Google’s Zeitgeist
Google has permeated this generations Zeitgeist, in ways previously unimaginable. The company’s name has become a verb. Google’s current holdings are over 36 billion dollars, and they rake in over $23 billion annually. They own two of the three top sites on the web, Google Search and YouTube. In 2010 alone they have already purchased 25 companies.
Google currently produces smartphones, runs a burgeoning Internet-based mail service, acquired several advertising services, released their own browser, and are poised to release their own operating system based on cloud computing.
Cloud computing, according to Wiki (one media brand actually not owned by Google), is “Internet-based computing whereby shared servers provide resources, software, and data to computers and other devices on demand.” Meaning Google would run our OS remotely from their data centers.

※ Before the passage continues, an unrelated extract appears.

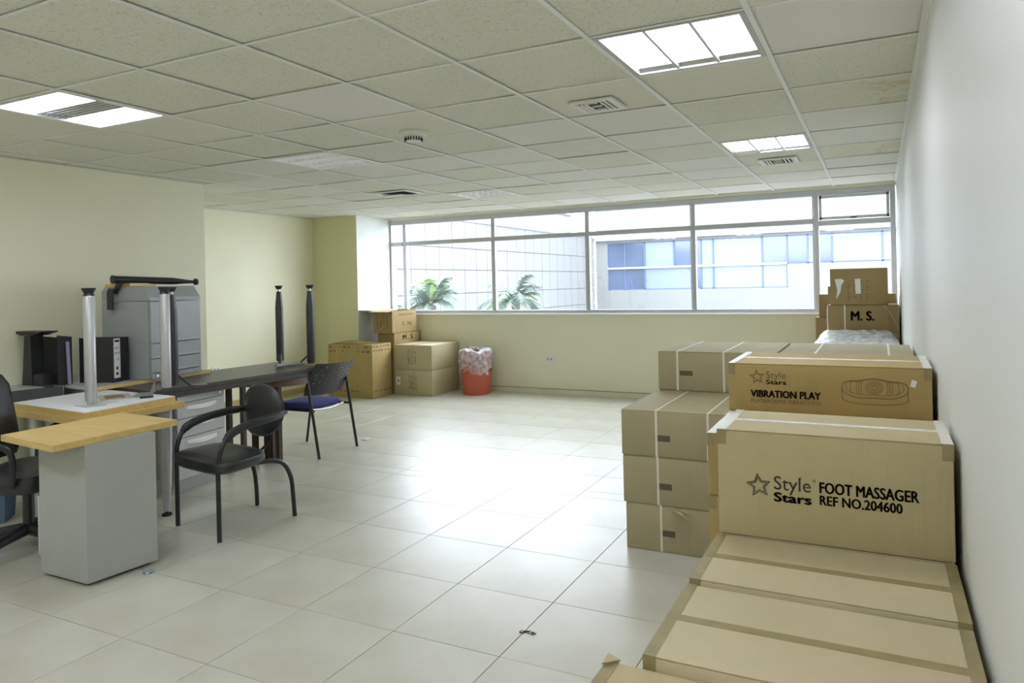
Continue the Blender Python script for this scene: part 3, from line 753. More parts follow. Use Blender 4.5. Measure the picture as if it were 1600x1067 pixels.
# ------------------------------------------------------------------ cartons at the pier, bin
def glyphs(t, x0, x1, z0, z1, y, cols, rows, m, w=.6, p=.8):
    g = MB(); cw, rh = (x1-x0)/cols, (z1-z0)/rows
    for a in range(cols):
        for b in range(rows):
            if R.random() < p: g.box(x0+cw*a, y-.001, z0+rh*b+rh*.2, x0+cw*a+cw*w*R.uniform(.5, 1.2), y-.0002, z0+rh*b+rh*.75)
    return tag(g.build('faint_print', m, t), kind='stuff')
t = carton('tall golden carton with brown printed borders, beside the pier', -6.53, 7.17, 0, -5.80, 7.56, .69, card_w, 'x', None)
g = MB()
for zc in (.60, .655, .085):
    x = -6.51
    while x < -5.84:
        w = R.uniform(.02, .07)
        if R.random() < .75: g.box(x, 7.1685, zc-R.uniform(.006, .014), x+w, 7.1698, zc+R.uniform(.006, .014))
        x += w+R.uniform(.015, .05)
tag(g.build('border_print', inkf_m, t), kind='stuff')
g = MB()
for zc in (.61, .66, .09):
    y_ = 7.19
    while y_ < 7.53:
        w = R.uniform(.02, .05); g.box(-5.8002, y_, zc-.01, -5.7988, min(y_+w, 7.55), zc+.01); y_ += w+R.uniform(.015, .04)
tag(g.build('border_print', inkf_m, t), kind='stuff')
g = MB(); g.prism([(-6.5, 7.25), (-6.0, 7.22), (-5.95, 7.40), (-6.4, 7.45)], .694, .698)
bmesh.ops.rotate(g.bm, verts=g.bm.verts, cent=(-6.2, 7.2, .694), matrix=Euler((.06, .0, 0)).to_matrix()); g.build('lifted_flap', card_w, t)
RX0, RX1, RY0, RY1 = -5.79, -5.185, 7.60, 8.24
for k, (a, b, l) in enumerate(((0, .329, 'tan carton with a white sticker, lower of the two next to the red bin'), (.330, .655, 'tan carton, upper of the two next to the red bin'))):
    t = carton(l, RX0, RY0, a, RX1, RY1, b, card_l, 'y', tape_m)
    glyphs(t, RX0+.23, RX0+.37, a+.07, a+.27, RY0, 5, 9, inkf_m)
    MB().box(RX1+.0002, RY0+.01, a+.165, RX1+.0016, RY1-.01, a+.172).build('side_fold', tan_m, t)
    if k == 0: 
        MB().box(RX0+.035, RY0-.0015, .13, RX0+.10, RY0-.0003, .235).build('sticker', paper_m, t)
        g = MB(); g.box(RX0+.058, RY0-.0022, .17, RX0+.078, RY0-.0015, .195); g.build('sticker_mark', ink_m, t)
# stack behind: support, M.S., S/N
hidden(-6.07, 7.62, 0, -5.80, 8.23, .25, card_d, 'brown carton on the floor behind the tall golden one')
hidden(-6.07, 7.62, .251, -5.80, 8.23, .499, card_d, 'brown carton second from the floor behind the tall golden one')
t = carton('brown carton stamped M. S on its side, directly under the open carton at the pier', -6.07, 7.63, .50, -5.796, 8.235, .806, card_d, 'y', None)
lettering('M . S', 7.82, 8.04, .705, .770, -5.7945, ink_m, t, .02, face='+x')
x0, x1, y0, y1, z0, z1 = -6.10, -5.79, 7.585, 8.13, .807, 1.10
t = thing('cardboard_box', 'open brown carton stamped S N, its flaps spread, topmost of the pier stack', 'box', ((x0+x1)/2, (y0+y1)/2, z0))
g = MB(); g.box(x0, y0, z0, x1, y0+.004, z1); g.box(x0, y1-.004, z0, x1, y1, z1); g.box(x0, y0+.004, z0, x0+.004, y1-.004, z1); g.box(x1-.004, y0+.004, z0, x1, y1-.004, z1); g.box(x0+.004, y0+.004, z0, x1-.004, y1-.004, z0+.004)
g.build('carton_body', card_d, t)
MB().box(x0+.006, y0+.006, z1-.03, x1-.006, y1-.006, z1-.026, rot=(0, .03, 0)).build('inner_flap', card_w, t)
MB().box(x0-.27, y0+.004, z1, x0, y1-.004, z1+.004, rot=(0, .04, 0), piv=(x0, 8, z1)).build('open_flap', card_l, t)
MB().box(x1-.004, y0+.004, z1, x1+.12, y1-.004, z1+.004, rot=(0, 1.38, 0), piv=(x1, 8, z1)).build('open_flap', card_d, t) if False else None
MB().box(x0, y0-.10, z1, x1, y0, z1+.004, rot=(.10, 0, 0), piv=(-6, y0, z1)).build('open_flap', card_l, t)
MB().box(x0, y1, z1, x1, y1+.13, z1+.004, rot=(-.06, 0, 0), piv=(-6, y1, z1)).build('open_flap', card_l, t)
lettering('S  N', 7.80, 8.00, .895, .950, x1+.0012, ink_m, t, .0, face='+x')
glyphs(t, x0+.05, x1-.05, .86, 1.05, y0, 4, 8, inkf_m)
g = MB(); yy = 7.74
while yy < 8.04:
    w = R.uniform(.015, .03); g.box(x1+.0002, yy, 1.035, x1+.0012, yy+w, 1.058); yy += w+.012
tag(g.build('faint_print', inkf_m, t), kind='stuff')
# red bin
bx, by = -4.765, 8.0
t = thing('waste_bin', 'round red plastic bin with a clear liner below the window', 'bin', (bx, by, 0))
MB().lathe((bx, by, 0), [(.17, .0), (.178, .006), (.192, .25), (.202, .50), (.212, .52), (.212, .545), (.198, .545), (.188, .25), (.17, .02)], 40).build('bucket', red_m, t, True)
g = MB(); n = 56; rings = []
prof = [(.08, .575), (.17, .583), (.205, .576), (.222, .56), (.226, .50), (.222, .44), (.216, .38), (.209, .30)]
for q, (r_, z) in enumerate(prof):
    ring = []
    for k in range(n):
        a = 2*PI*k/n; rr = r_ + (.010*math.sin(a*9+q)+R.uniform(-.003, .003))*(1 if q > 2 else .3)
        zz = z + (.02*math.sin(a*3+1)+R.uniform(-.006, .006)) * (1 if q < 6 else 2.2)
        ring.append(g.bm.verts.new((bx+rr*math.cos(a), by+rr*math.sin(a), zz)))
    rings.append(ring)
for A_, B_ in zip(rings, rings[1:]):
    for k in range(n): g.bm.faces.new((A_[k], A_[(k+1) % n], B_[(k+1) % n], B_[k]))
g.build('bin_liner', bag_m, t, True)
g = MB(); g.tube(bezier([(bx+.17, by-.14, .50), (bx+.10, by-.20, .42), (bx-.02, by-.215, .33), (bx-.06, by-.21, .30)], 5), [.018]*8+[.012]*8, 6, flat=.35); g.build('liner_fold', film_m, t, True)
g = MB(); g.tube(bezier([(bx+.18, by-.12, .48), (bx+.215, by-.10, .38), (bx+.225, by-.10, .26)], 5), [.022]*6+[.02]*5, 6, flat=.3); g.build('liner_tail', film_m, t, True)
g = MB(); g.tube(bezier([(bx-.02, by, .58), (bx-.05, by-.05, .62), (bx-.08, by-.06, .655)], 4), [.03, .026, .022, .018, .014, .01, .008, .006, .004], 6, flat=.4); g.build('liner_tip', film_m, t, True)

# ------------------------------------------------------------------ desks, tables and what stands on them
def tapered_leg(g, x, y, z0, z1, r0, r1, n=16, sx=1.0, sy=1.0): g.lathe((x, y, 0), [(r0, z0), (r0*.98, z0+(z1-z0)*.25), (r1, z0+(z1-z0)*.45), (r1, z1)], n, sx, sy)
# wall desk with maple edge
t = thing('wall_desk', 'grey-topped desk with a maple edge along the cream wall, carrying the grey drawer unit', 'desk', (-5.1, 3.6, 0))
MB().prism([(-5.525, 3.06), (-4.80, 2.985), (-4.892, 3.985), (-5.525, 3.985)], .762, .7845).build('top', greyl_m, t)
e = [(-4.80, 2.985), (-4.797, 2.985), (-4.889, 3.985), (-4.892, 3.985)]
MB().prism([(-4.80, 2.985), (-4.788, 2.984), (-4.882, 4.0), (-4.892, 3.985)], .760, .786).build('edge_band', wood_m, t)
for yy in (3.10, 3.93): MB().box(-5.48, yy, 0, -5.0, yy+.025, .762).build('side_panel', grey_m, t)
t = thing('side_desk', 'grey desk with a thick charcoal edge at the wall, under the black post', 'desk', (-5.4, 2.5, 0))
MB().prism([(-5.525, 1.7), (-5.40, 1.7), (-5.395, 1.8), (-5.13, 2.98), (-5.13, 2.99), (-5.525, 3.03)], .715, .7845).build('top', greyl_m, t)
MB().prism([(-5.396, 1.7), (-5.386, 1.7), (-5.120, 2.975), (-5.130, 2.985)], .712, .786).build('edge_band', greye_m, t)
for yy in (1.75, 2.94): MB().box(-5.50, yy, 0, -5.42 if yy < 2 else -5.18, yy+.03, .715).build('side_panel', grey_m, t)
# grey drawer unit (rotated)
a9 = math.radians(9)
t = thing('drawer_unit', 'tall grey metal drawer unit with a sloped top edge, on the wall desk', 'cabinet', (-5.03, 3.605, .786), a9)
dx, dy = .228, .245      # half depth (x), half width (y); front faces +x
MB().prism([(-dx, 0), (dx-.018, 0), (dx-.018, .57), (dx-.095, .665), (-dx, .665)], -dy+.0, dy, 'y') if False else None
g = MB()
pr = [(-dx, 0), (dx-.02, 0), (dx-.02, .572), (-dx, .572)]
vs0 = [g.bm.verts.new((a, -dy, b)) for a, b in pr]; vs1 = [g.bm.verts.new((a, dy, b)) for a, b in pr]
g.bm.faces.new(vs0[::-1]); g.bm.faces.new(vs1)
for i in range(4): g.bm.faces.new((vs0[i], vs0[(i+1) % 4], vs1[(i+1) % 4], vs1[i]))
g.build('body', greyd_m, t)
g = MB(); pr = [(-dx, .575), (dx, .575), (dx-.004, .60), (dx-.06, .682), (-dx+.03, .682), (-dx, .65)]
vs0 = [g.bm.verts.new((a, -dy, b)) for a, b in pr]; vs1 = [g.bm.verts.new((a, dy, b)) for a, b in pr]; nn = len(pr)
g.bm.faces.new(vs0[::-1]); g.bm.faces.new(vs1)
for i in range(nn): g.bm.faces.new((vs0[i], vs0[(i+1) % nn], vs1[(i+1) % nn], vs1[i]))
g.build('sloped_top', greyd_m, t)
for z0, z1 in ((.262, .568), (.150, .258), (.044, .146)):
    d = MB().box(dx-.019, -dy+.002, z0, dx, dy-.002, z1, bev=.003).build('drawer', greyd_m, t)
    g = MB(); P = []
    for k in range(13):
        s = -1+2*k/12; P.append((dx+.004+.018*(1-s*s), s*dy*.86))
    P += [(dx-.001, dy*.86), (dx-.001, -dy*.86)]
    g.prism(P, z0+.006, z0+.014); g.build('drawer_pull', greyl_m, d)
MB().box(dx-.019, -dy+.002, .002, dx, dy-.002, .040, bev=.003).build('plinth', greyd_m, t)
g = MB(); g.tube([(dx-.002, -dy+.05, .022), (dx+.004, -dy+.05, .022)], .009, 14); g.build('lock', chrome_m, t)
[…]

If Google’s Chrome OS and Chrome browser are successful, and their Internet-based mail surpasses Hotmail, and Google and YouTube continue to reign as the biggest sites on the Internet (after Facebook), we will be looking at an international conglomerate the likes of which the world has ever seen. This conglomerate would be in control of our computers, news (as most of our news comes from online sources now), Internet searches, Internet mail, and advertising. But, is it a smart idea to have one company own so much?
Currently Google is having problems in Europe with antitrust allegations reports the NY Times. Stateside the company is having more governmental issues according to the HuffingtonPost, “Connecticut’s attorney general says Google is refusing to give him access to data it collected about state residents from public Wi-Fi networks. In May, Google announced that it had inadvertently collected information from people’s online activities from unsecured networks in more than 30 countries.”
According to Wikipedia, Antitrust is based on the pillars that no organization should restrict free trade through the use of cartels, that no company makes anti-competitive practices (including predatory pricing, tying, price gouging, refusal to deal), and that mergers and acquisitions should be supervised.
Google is quickly becoming the largest cartel… oops – conglomerate, on the planet. Google has made (supervised?) 25 acquisitions just this year alone.
There are those dismissing Google’s antitrust charges as petty and unfounded; citing claims that the giant is merely capitalizing on successful marketing campaigns, but, when does branding end and a zeitgeist begin?